Objective:
Write the lines out again, from the top of the material to the line containing "scene.camera = cam", pictures excluded.

Stored data:

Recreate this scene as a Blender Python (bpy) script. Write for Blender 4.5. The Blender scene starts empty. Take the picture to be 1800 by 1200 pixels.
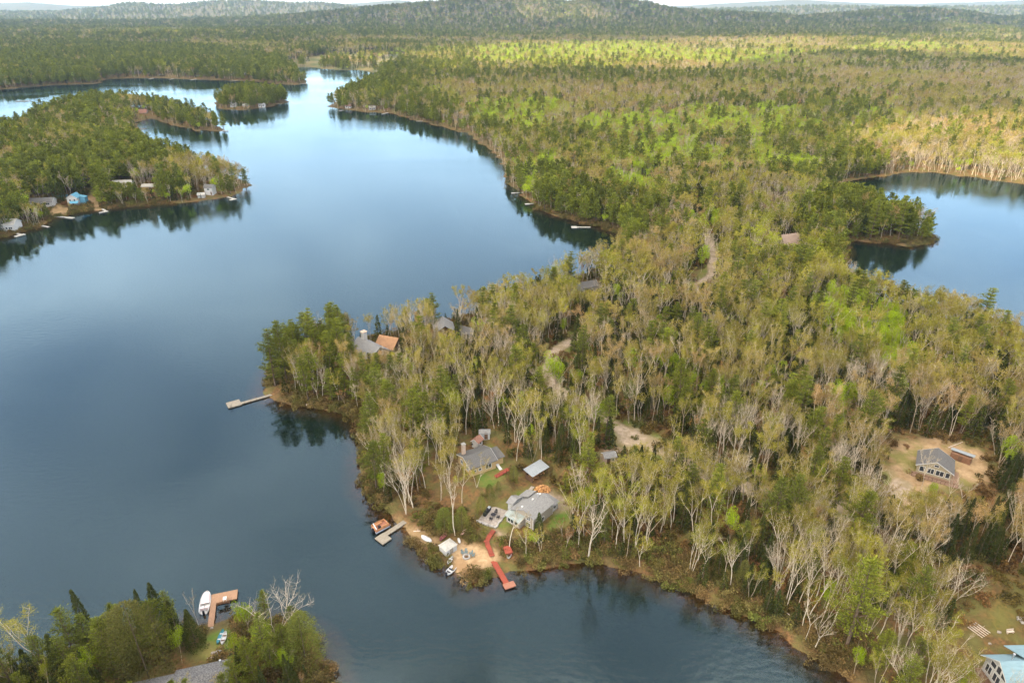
import bpy, math, random
import numpy as np
from math import sin, cos, pi, radians, tan, atan2, hypot

# ------------------------------------------------------------------ camera, world, sun
H = 110.0                      # flying height above the lake
PITCH = radians(26.1)
CP, SP = cos(PITCH), sin(PITCH)
F = 1200.0                     # focal length in photograph pixels (1800 wide)
scene = bpy.context.scene
cam_data = bpy.data.cameras.new('camera')
cam = bpy.data.objects.new('camera', cam_data)
scene.collection.objects.link(cam)
cam.location = (0, 0, H)
cam.rotation_euler = (pi / 2 - PITCH, 0, 0)
cam_data.sensor_width = 36
cam_data.lens = 24
cam_data.clip_start = 1
cam_data.clip_end = 60000
scene.camera = cam

SUN_EL = radians(38)
SUN_AZ = radians(232)          # clockwise from +Y: behind the camera, to its left
SDIR = (cos(SUN_EL) * sin(SUN_AZ), cos(SUN_EL) * cos(SUN_AZ), sin(SUN_EL))
world = bpy.data.worlds.new('World')
scene.world = world
world.use_nodes = True
wt = world.node_tree
wt.nodes.clear()
w_out = wt.nodes.new('ShaderNodeOutputWorld')
w_bg = wt.nodes.new('ShaderNodeBackground')
w_sky = wt.nodes.new('ShaderNodeTexSky')
w_sky.sky_type = 'NISHITA'
w_sky.sun_disc = False
w_sky.sun_elevation = SUN_EL
w_sky.sun_rotation = SUN_AZ
w_sky.altitude = 300
w_sky.air_density = 1.0
w_sky.dust_density = 1.6
w_bg.inputs['Strength'].default_value = 0.15
# thin broken cloud over the blue
w_tc = wt.nodes.new('ShaderNodeTexCoord')
w_map = wt.nodes.new('ShaderNodeMapping')
w_map.inputs['Scale'].default_value = (1.6, 1.6, 4.5)
w_n = wt.nodes.new('ShaderNodeTexNoise')
w_n.inputs['Scale'].default_value = 1.7
w_n.inputs['Detail'].default_value = 7
w_n.inputs['Roughness'].default_value = 0.6
w_n.inputs['Distortion'].default_value = 0.4
w_r = wt.nodes.new('ShaderNodeValToRGB')
w_r.color_ramp.elements[0].position = 0.2
w_r.color_ramp.elements[1].position = 0.85
w_m = wt.nodes.new('ShaderNodeMix')
w_m.data_type = 'RGBA'
w_m.inputs['B'].default_value = (14.5, 14.1, 13.4, 1)
w_mul = wt.nodes.new('ShaderNodeMath'); w_mul.operation = 'MULTIPLY'; w_mul.inputs[1].default_value = 0.6
wt.links.new(w_tc.outputs['Generated'], w_map.inputs['Vector'])
wt.links.new(w_map.outputs[0], w_n.inputs['Vector'])
wt.links.new(w_n.outputs['Fac'], w_r.inputs[0])
wt.links.new(w_r.outputs[0], w_mul.inputs[0])
wt.links.new(w_mul.outputs[0], w_m.inputs['Factor'])
wt.links.new(w_sky.outputs[0], w_m.inputs['A'])
wt.links.new(w_m.outputs['Result'], w_bg.inputs['Color'])
wt.links.new(w_bg.outputs[0], w_out.inputs['Surface'])

sun_l = bpy.data.lights.new('sun', 'SUN')
sun_l.energy = 5.0
sun_l.angle = radians(0.6)
sun_l.color = (1.0, 0.84, 0.58)
sun = bpy.data.objects.new('sun', sun_l)
scene.collection.objects.link(sun)
from mathutils import Vector, Matrix, Euler
sun.rotation_euler = Vector(SDIR).to_track_quat('Z', 'Y').to_euler()
sun.location = (SDIR[0] * 900, SDIR[1] * 900, 900)

scene.view_settings.view_transform = 'Standard'
scene.view_settings.look = 'None'
scene.view_settings.gamma = 1
scene.view_settings.exposure = 1.42
scene.render.engine = 'CYCLES'
cy = scene.cycles
cy.max_bounces = 6; cy.diffuse_bounces = 2; cy.glossy_bounces = 2
cy.transmission_bounces = 3; cy.transparent_max_bounces = 12; cy.volume_bounces = 0
cy.sample_clamp_indirect = 4.0
scene.render.film_transparent = False

# ------------------------------------------------------------------ numeric helpers
def hash2(ix, iy, seed):
    n = (ix.astype(np.int64) * 374761393 + iy.astype(np.int64) * 668265263 + seed * 1442695041) & 0x7fffffff
    n = ((n ^ (n >> 13)) * 1274126177) & 0x7fffffff
    return ((n ^ (n >> 16)) & 0xffff) / 65535.0

def vnoise(x, y, scale, seed=0):
    x = np.asarray(x, float) / scale; y = np.asarray(y, float) / scale
    ix = np.floor(x); iy = np.floor(y)
    fx = x - ix; fy = y - iy
    fx = fx * fx * (3 - 2 * fx); fy = fy * fy * (3 - 2 * fy)
    a = hash2(ix, iy, seed); b = hash2(ix + 1, iy, seed)
    c = hash2(ix, iy + 1, seed); d = hash2(ix + 1, iy + 1, seed)
    return (a * (1 - fx) + b * fx) * (1 - fy) + (c * (1 - fx) + d * fx) * fy

def fbm(x, y, scale, seed=0, octv=4):
    s = 0; amp = .5; tot = 0
    for k in range(octv):
        s = s + amp * vnoise(x, y, scale / 2 ** k, seed + 17 * k); tot += amp; amp *= .5
    return s / tot

def smooth(v, a, b):
    t = np.clip((v - a) / (b - a), 0, 1)
    return t * t * (3 - 2 * t)

def flat(px, py, z=0.0):
    """point of the plane at height z seen at photograph pixel px, py"""
    u = (np.asarray(px, float) - 900) / F; v = (600 - np.asarray(py, float)) / F
    dz = -SP + v * CP
    t = (z - H) / dz
    return u * t, (CP + v * SP) * t

def proj(X, Y, Z):
    rz = np.asarray(Z, float) - H
    d = Y * CP - rz * SP
    d = np.maximum(d, 1e-3)
    return 900 + F * X / d, 600 - F * (Y * SP + rz * CP) / d, d

def inpoly(x, y, poly):
    x = np.asarray(x, float); y = np.asarray(y, float)
    inside = np.zeros(x.shape, bool)
    n = len(poly)
    for i in range(n):
        x0, y0 = poly[i]; x1, y1 = poly[(i + 1) % n]
        if y0 == y1: continue
        c = ((y0 > y) != (y1 > y)) & (x < (x1 - x0) * (y - y0) / (y1 - y0) + x0)
        inside ^= c
    return inside

def segdist(x, y, pts, closed=True):
    x = np.asarray(x, float); y = np.asarray(y, float)
    d = np.full(x.shape, 1e18)
    n = len(pts)
    for i in range(n if closed else n - 1):
        x0, y0 = pts[i]; x1, y1 = pts[(i + 1) % n]
        dx, dy = x1 - x0, y1 - y0
        L = dx * dx + dy * dy + 1e-9
        t = np.clip(((x - x0) * dx + (y - y0) * dy) / L, 0, 1)
        d = np.minimum(d, (x - x0 - t * dx) ** 2 + (y - y0 - t * dy) ** 2)
    return np.sqrt(d)

def wp(pts, z=0.0):
    return [tuple(float(q) for q in flat(a, b, z)) for a, b in pts]

# ------------------------------------------------------------------ shorelines (traced where the water meets the land)
LAKE_MAIN = wp([(1540,1260),(1497,1200),(1447,1160),(1400,1139),(1367,1109),(1337,1095),(1294,1074),(1265,1062),(1230,1048),(1192,1030),
 (1142,1014),(1081,998),(1031,987),(958,991),(900,1001),(862,1017),(825,1025),(808,1012),(785,997),(762,992),(740,965),(725,947),
 (715,925),(695,912),(672,890),(657,872),(642,852),(639,835),(637,797),(637,782),(630,745),(620,732),(592,725),(555,716),(517,711),
 (480,702),(462,692),(465,680),(470,662),(478,648),(500,628),(530,618),(600,607),(667,592),(717,582),(780,565),(860,548),(933,520),(967,509),(1000,494),
 (1047,478),(1088,458),(1102,430),(1085,412),(1073,407),(1055,400),(1030,393),(1000,385),(960,376),(943,368),(932,355),(915,338),(897,325),
 (891,312),(892,300),(884,287),(875,270),(860,258),(830,245),(818,235),(800,228),(770,222),(740,214),(715,206),(690,200),(655,198),
 (620,194),(595,192),(583,187),(592,180),(620,165),(650,152),(668,142),(663,130),(650,125),(625,123),(600,123),(570,121),(545,118),(515,118),
 (521,128),(530,138),(541,146),(520,149),(480,147),(430,142),(380,141),(330,139),(280,137),(230,137),(190,139),(170,147),(140,148),
 (100,149),(50,153),(0,158),(-80,163),(-300,170),(-600,185),(-900,260),(-1100,420),(-1100,700),(-1000,1200),(-900,1900),(1400,1900),(1700,1500),(1600,1330)])
LOT = wp([(600,1270),(575,1200),(572,1170),(555,1135),(520,1110),(470,1100),(430,1104),(403,1092),(370,1102),(320,1108),(250,1114),
 (180,1122),(120,1142),(60,1172),(0,1190),(-60,1235),(-500,1400),(-300,1700),(500,1700)])
LAND_W = wp([(-700,560),(-300,500),(-100,440),(0,417),(30,410),(60,400),(95,383),(120,376),(200,365),(270,361),(330,357),(380,350),(415,345),(434,336),(440,328),
 (430,320),(390,306),(340,296),(295,281),(252,262),(240,246),(237,226),(245,214),(262,209),(285,213),(310,222),(350,230),(393,231),
 (392,225),(380,216),(345,206),(290,193),(240,188),(190,188),(140,192),(95,200),(58,214),(35,230),(5,243),(-60,250),(-200,262),(-420,300),(-700,380)])
ISLE = wp([(380,187),(388,192),(405,194),(430,194),(455,190),(475,187),(500,181),(508,178),(498,172),(450,169),(400,173),(382,180)])
LAKE_E = wp([(1480,322),(1515,313),(1560,306),(1600,302),(1640,303),(1700,311),(1760,319),(1800,325),(1900,340),(2100,380),(2300,500),(2300,760),(2000,700),
 (1850,632),(1760,598),(1700,575),(1640,560),(1580,548),(1535,530),(1502,500),(1488,470),(1484,445),(1480,424),(1500,424),(1540,427),(1600,432),
 (1634,427),(1638,419),(1622,405),(1575,390),(1500,372),(1455,350),(1452,335)])
PONDS = [wp([(238,87),(255,84),(280,82),(306,83),(306,86),(280,89),(250,89)]), wp([(126,125),(140,121),(152,124),(150,128),(134,128)]),
         wp([(188,93),(198,91),(206,93),(198,95)])]
SHORES = [LAKE_MAIN, LOT, LAND_W, ISLE, LAKE_E] + PONDS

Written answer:
Recreate this scene as a Blender Python (bpy) script. Write for Blender 4.5. The Blender scene starts empty. Take the picture to be 1800 by 1200 pixels.
import bpy, math, random
import numpy as np
from math import sin, cos, pi, radians, tan, atan2, hypot

# ------------------------------------------------------------------ camera, world, sun
H = 110.0                      # flying height above the lake
PITCH = radians(26.1)
CP, SP = cos(PITCH), sin(PITCH)
F = 1200.0                     # focal length in photograph pixels (1800 wide)
scene = bpy.context.scene
cam_data = bpy.data.cameras.new('camera')
cam = bpy.data.objects.new('camera', cam_data)
scene.collection.objects.link(cam)
cam.location = (0, 0, H)
cam.rotation_euler = (pi / 2 - PITCH, 0, 0)
cam_data.sensor_width = 36
cam_data.lens = 24
cam_data.clip_start = 1
cam_data.clip_end = 60000
scene.camera = cam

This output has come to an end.